The rupee was marginally down against the US dollar in afternoon trading on Monday as the greenback strengthened against major global peers in reaction to the interest rate cut by China on the weekend.
Dollar demand from state-owned banks, most likely on behalf of the Reserve Bank of India (RBI), also kept the rupee under pressure.
At 2.30pm the Indian currency was trading at 61.8825 per dollar, down 0.07% from its previous close of 61.83 per dollar. It touched a low of 61.95 per dollar on Monday.
“The dollar’s strength has been the main reason for the rupee’s weakness. But there are also inflows in the market which are being absorbed by state-owned banks,” said a dealer with a US bank.

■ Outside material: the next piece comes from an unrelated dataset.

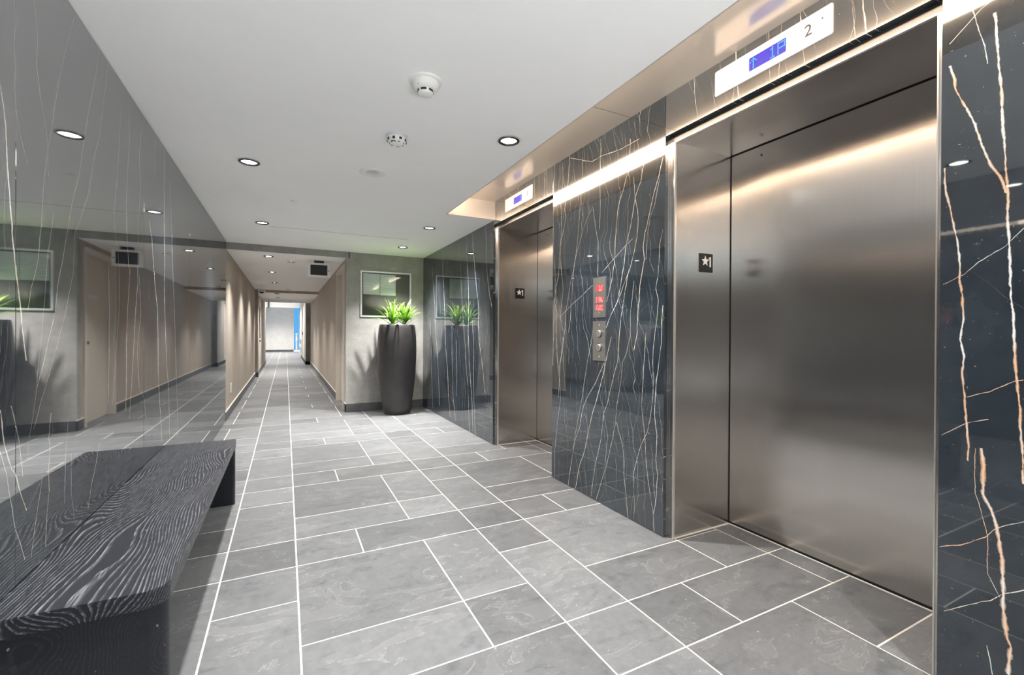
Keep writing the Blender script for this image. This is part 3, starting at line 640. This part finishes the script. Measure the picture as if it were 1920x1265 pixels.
# ================================================================== DOWNLIGHTS
ring_me = lathe([(0.046, 0.010), (0.047, -0.0025), (0.058, -0.004), (0.063, -0.001), (0.063, 0.0)], 40)
lens_me = lathe([(0.0, 0.0035), (0.030, 0.004), (0.046, 0.006)], 40)
def tomesh(bm, name, mat):
    me = bpy.data.meshes.new(name); bmesh.ops.recalc_face_normals(bm, faces=bm.faces); bm.to_mesh(me); bm.free()
    for f in me.polygons: f.use_smooth = True
    me.materials.append(mat); return me
RING, LENS = tomesh(ring_me, 'trim_ring', M['ring']), tomesh(lens_me, 'lens', M['lens'])
lamp_data = {}
def downlight(x, y, z, label, power=1.0, cone=108, group=None):
    t = empty('ceiling_downlight', (x, y, z - 0.0065)); tag(t, label, 'light', group or 'recessed downlights')
    link('trim_ring', RING, None, t); link('lens', LENS, None, t)
    key = (round(power, 3), cone)
    if key not in lamp_data:
        L = bpy.data.lights.new('lamp', 'SPOT'); L.energy = LAMP_W*power; L.spot_size = math.radians(cone); L.spot_blend = 1.0; L.shadow_soft_size = 0.035; L.color = (1.0, 0.98, 0.955)
        lamp_data[key] = L
    o = bpy.data.objects.new('lamp', lamp_data[key]); COL.objects.link(o); o.parent = t; o.location = (0, 0, -0.006)
    return t
downlight(-0.22, 3.443, ZC, 'recessed downlight nearest the bench in the left ceiling row')
downlight(-0.22, 5.299, ZC, 'recessed downlight in the left ceiling row, just before the corridor', 1.25)
downlight(1.162, 2.354, ZC, 'recessed downlight beside the lift lighting recess, the largest in view', 1.35, 125)
downlight(1.377, 4.712, ZC, 'recessed downlight past the end of the lift lighting recess', 1.2)
downlight(1.377, 5.938, ZC, 'recessed downlight above the tall planter', 2.3, 110)
downlight(-0.20, 1.30, ZC, 'recessed downlight above the near end of the bench', 0.9)
downlight(1.16, -0.33, ZC, 'recessed downlight beside the recess behind the camera', 1.2, 125)
downlight(-0.20, -0.90, ZC, 'recessed downlight added to the left row, unseen behind the camera', 0.7)  # out-of-view lamp added for a brighter ceiling
names = ['first', 'second', 'third', 'fourth', 'fifth', 'sixth']
for i, y in enumerate((7.03, 8.86, 10.74)):
    downlight(-0.215, y, ZK, '%s recessed downlight of the corridor, counted from the lobby' % names[i], 0.95)
for i, y in enumerate((12.95, 14.45)):
    downlight(-0.205, y, ZK2, '%s recessed downlight of the far corridor ceiling' % names[i], 1.2)
for y in (18.5, 22.0, 26.0):
    downlight(-0.25, y, 2.75, 'recessed downlight in the bright hall at the corridor end, %s' % {18.5: 'nearest', 22.0: 'middle', 26.0: 'farthest'}[y], {26.0: 4.6}.get(y, 2.0), 140)

# uplights added out of view behind the camera to brighten the ceiling
UP = bpy.data.lights.new('lamp', 'SPOT'); UP.energy = ADDED_UPLIGHT_W; UP.spot_size = math.radians(165); UP.spot_blend = 0.6; UP.shadow_soft_size = 0.05; UP.color = (0.97, 0.985, 1.0)
for x, y, lb in ((-0.40, -2.25, 'left'), (0.60, -2.40, 'middle'), (1.60, -2.25, 'right')):
    u = empty('added_uplight', (x, y, 0.0)); tag(u, 'round uplight added unseen behind the camera to brighten the ceiling, the %s one of three' % lb, 'light')
    obj('trim_ring', lathe([(0.070, 0.0005), (0.068, 0.004), (0.050, 0.004), (0.049, 0.001)], 32), M['ring'], u, True)
    obj('lens', lathe([(0, 0.003), (0.049, 0.0025)], 32), M['glass'], u, True)
    o = bpy.data.objects.new('lamp', UP); COL.objects.link(o); o.parent = u; o.location = (0, 0, 0.012); o.rotation_euler = (math.pi, 0, 0)

# ================================================================== CEILING DEVICES
def device(name, loc, label, cat, parts):
    t = empty(name, loc); tag(t, label, cat)
    for nm, bm, mt, sm in parts:
        o = obj(nm, bm, M[mt], t, sm)
        if nm == 'vent_slots': o['kind'] = 'stuff'
    return t
def vents(r, z0, z1, n, arc, a0=0.0):
    bm = bmesh.new()
    for k in range(n):
        a = a0 + 2*math.pi*k/n; q = [(r*math.cos(a + s*arc), r*math.sin(a + s*arc)) for s in (-1, -0.33, 0.33, 1)]
        p = [(1.04*x, 1.04*y) for x, y in q[::-1]]
        prism(q + p, z0, z1, bm)
    return bm
device('smoke_detector', (0.557, 1.975, ZC), 'cream smoke detector with slotted dome, the largest on the lobby ceiling', 'detector', [
    ('base_plate', lathe([(0.074, 0.0), (0.074, -0.004), (0.070, -0.008), (0.060, -0.009)], 40), 'white', True),
    ('body', lathe([(0.060, -0.008), (0.060, -0.020), (0.052, -0.036), (0.040, -0.042), (0.035, -0.043)], 40), 'white', True),
    ('cap', lathe([(0.035, -0.042), (0.034, -0.058), (0.028, -0.062), (0, -0.063)], 40), 'white', True),
    ('vent_slots', vents(0.0345, -0.053, -0.044, 6, 0.36), 'dark', False),
    ('indicator_lamp', placed(lathe([(0.003, 0.002), (0.003, -0.003), (0, -0.004)], 8), Matrix.Translation((-0.040, -0.030, -0.033))), 'dark', False)])
device('smoke_detector', (0.566, 2.600, ZC), 'small grey-white perforated detector between the large one and the ceiling speaker', 'detector', [
    ('base_plate', lathe([(0.060, 0.0), (0.060, -0.010), (0.056, -0.014)], 36), 'grey_plastic', True),
    ('dome', lathe([(0.056, -0.012), (0.054, -0.028), (0.044, -0.042), (0.026, -0.050), (0, -0.052)], 36), 'white', True),
    ('vent_slots', vents(0.0535, -0.036, -0.022, 9, 0.13), 'dark', False),
    ('vent_slots', vents(0.040, -0.0465, -0.040, 7, 0.16, 0.3), 'dark', False),
    ('sounder_ring', placed(lathe([(0.014, 0.0), (0.014, -0.003), (0.009, -0.003), (0.009, 0)], 16), Matrix.Translation((-0.024, -0.026, -0.0435))), 'dark', False)])
device('ceiling_speaker', (0.545, 3.266, ZC), 'flat round white ceiling speaker beyond the detectors', 'speaker', [
    ('rim', lathe([(0.090, 0.0), (0.090, -0.004), (0.084, -0.006), (0.048, -0.005)], 48), 'white', True),
    ('grille', lathe([(0.048, -0.0045), (0.046, -0.003), (0, -0.002)], 48), 'grey_plastic', True)])
device('sprinkler_cover', (0.063, 4.30, ZC), 'tiny flat white sprinkler cover on the lobby ceiling', 'sprinkler', [
    ('cover', lathe([(0.030, 0.0), (0.030, -0.004), (0.026, -0.005), (0, -0.005)], 24), 'white', True), ('stem', lathe([(0.012, -0.005), (0.010, -0.007), (0, -0.007)], 16), 'white', True)])
device('smoke_detector', (0.066, 7.26, ZK), 'cream smoke detector on the corridor ceiling', 'detector', [
    ('base_plate', lathe([(0.066, 0.0), (0.066, -0.005), (0.058, -0.008)], 32), 'white', True), ('body', lathe([(0.058, -0.007), (0.050, -0.030), (0.038, -0.050), (0, -0.055)], 32), 'white', True),
    ('vent_slots', vents(0.047, -0.040, -0.030, 6, 0.3), 'dark', False)])
device('smoke_detector', (0.05, 12.2, ZK), 'small white detector before the second ceiling step', 'detector', [
    ('base_plate', lathe([(0.06, 0.0), (0.06, -0.006)], 24), 'white', True), ('body', lathe([(0.052, -0.006), (0.04, -0.04), (0, -0.045)], 24), 'white', True)])
device('smoke_detector', (0.133, 15.5, ZK2), 'white detector near the end of the far corridor ceiling', 'detector', [
    ('base_plate', lathe([(0.06, 0.0), (0.06, -0.006)], 24), 'white', True), ('body', lathe([(0.052, -0.006), (0.04, -0.05), (0, -0.055)], 24), 'white', True)])
# hanging screen in the corridor
device('ceiling_screen', (0.433, 7.13, ZK), 'black screen in a white frame hung from the corridor ceiling', 'screen', [
    ('bracket', boxes((-0.065, 0.065, -0.012, 0.035, -0.030, 0.0)), 'dark', False),
    ('frame', boxes((-0.150, 0.150, -0.005, 0.055, -0.240, -0.212), (-0.150, 0.150, -0.005, 0.055, -0.062, -0.040), (-0.150, -0.116, -0.005, 0.055, -0.212, -0.062), (0.112, 0.150, -0.005, 0.055, -0.212, -0.062)), 'white', False),
    ('screen', boxes((-0.116, 0.112, 0.0, 0.05, -0.212, -0.062)), 'dark', False),
    ('button', boxes((0.124, 0.134, -0.008, -0.004, -0.150, -0.130)), 'dark', False)])
device('ceiling_screen', (0.10, -0.95, ZC), 'cyan lit screen hung from the ceiling behind the camera', 'screen', [
    ('bracket', boxes((-0.03, 0.03, -0.02, 0.02, -0.04, 0.0)), 'dark', False), ('frame', boxes((-0.23, 0.23, -0.03, 0.018, -0.26, -0.04)), 'dark', False), ('screen', boxes((-0.215, 0.215, 0.018, 0.020, -0.25, -0.05)), 'tablet', False)])
device('security_camera', (-0.530, 12.60, ZK), 'white security camera on the second ceiling step of the corridor', 'camera', [
    ('mount', boxes((-0.085, 0.085, -0.06, 0.08, -0.05, 0.0)), 'white', False), ('dome', lathe([(0.055, -0.05), (0.052, -0.075), (0.03, -0.10), (0, -0.108)], 20), 'dark', True), ('dome_shell', lathe([(0.075, -0.05), (0.07, -0.062), (0.055, -0.064)], 20), 'white', True)])
device('hanging_sign', (-0.47, 15.6, ZK2), 'small white sign hung edge-on from the far corridor ceiling', 'sign', [
    ('hanger', boxes((-0.012, 0.012, -0.02, 0.02, -0.05, 0.0)), 'grey_plastic', False), ('panel', boxes((-0.025, 0.025, -0.16, 0.16, -0.25, -0.05)), 'white', False)])
device('wall_outlet', (-0.675, 7.24, 0.35), 'white outlet cover low on the left corridor wall', 'outlet', [
    ('cover', bx(0.0, 0.007, -0.040, 0.040, -0.065, 0.065, bev=0.002), 'white', False), ('socket', boxes((0.007, 0.0085, -0.017, 0.017, 0.008, 0.036), (0.007, 0.0085, -0.017, 0.017, -0.036, -0.008)), 'grey_plastic', False)])

# ================================================================== BENCH
BX0, BX1, BY0, BY1, BZ = XL + 0.002, -0.290, 1.530, 3.450, 0.415
t = empty('bench', ((BX0+BX1)/2, (BY0+BY1)/2, 0)); tag(t, 'long black stained oak bench against the left stone wall', 'bench')
def bench_part(name, bm, sm=False):
    o = obj(name, bm, M['oak' if name == 'seat' else 'oak_end'], None, sm); o.parent = t; o.matrix_parent_inverse = Matrix.Translation(-t.location); return o
def rounded_plan(x0, x1, y0, y1, r, seg=8):
    pts = [(x0, y0)]
    for cx, cy, a in ((x1-r, y0+r, -90), (x1-r*0.25, y1-r*0.25, 0)):
        rr = r if a == -90 else r*0.25
        for k in range(seg+1):
            q = math.radians(a + 90*k/seg); pts.append((cx + rr*math.cos(q), cy + rr*math.sin(q)))
    return pts + [(x0, y1)]
bm = prism(rounded_plan(BX0, BX1, BY0, BY1, 0.045), BZ-0.048, BZ)
bmesh.ops.bevel(bm, geom=[e for e in bm.edges if abs(e.verts[0].co.z - e.verts[1].co.z) < 1e-5 and max(e.verts[0].co.x, e.verts[1].co.x) > BX0+0.01], offset=0.003, segments=2, affect='EDGES')
bench_part('seat', bm)
bench_part('end_panel', prism(rounded_plan(BX0, BX1-0.003, BY0+0.010, BY0+0.058, 0.040), 0.0008, BZ-0.048))
bench_part('end_panel', prism(rounded_plan(BX0, BX1-0.003, BY1-0.052, BY1-0.004, 0.012), 0.0008, BZ-0.048))
bench_part('back_rail', bx(BX0, BX0+0.022, BY0+0.058, BY1-0.052, 0.20, BZ-0.048))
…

The dollar index, which measures the US currency’s strength against a basket of currencies, touched 95.50 on Monday, its highest level since September 2003, as an interest rate cut by China on Saturday put that country’s slow economic recovery under the spotlight. The resultant weakness in other Asian currencies also affected the rupee.
The yield on the 10-year bond inched up to 7.76% from Friday’s close of 7.72% in reaction to Saturday’s budget announcement which increased the fiscal deficit target to 3.9% of gross domestic product (GDP) against market estimates of 3.6% to 3.8% of GDP.
“Yields have inched up but there is still widespread expectations that the RBI (Reserve Bank of India) will cut rates further in April which is why yields have not taken a tumble,” said the dealer quoted above.
Bond yields are likely to inch up after finance minister Arun Jaitley on Saturday said he will achieve the fiscal deficit target of 3% by 2017-18, a year later than schedule, citing an increase in public spending required to support economic growth.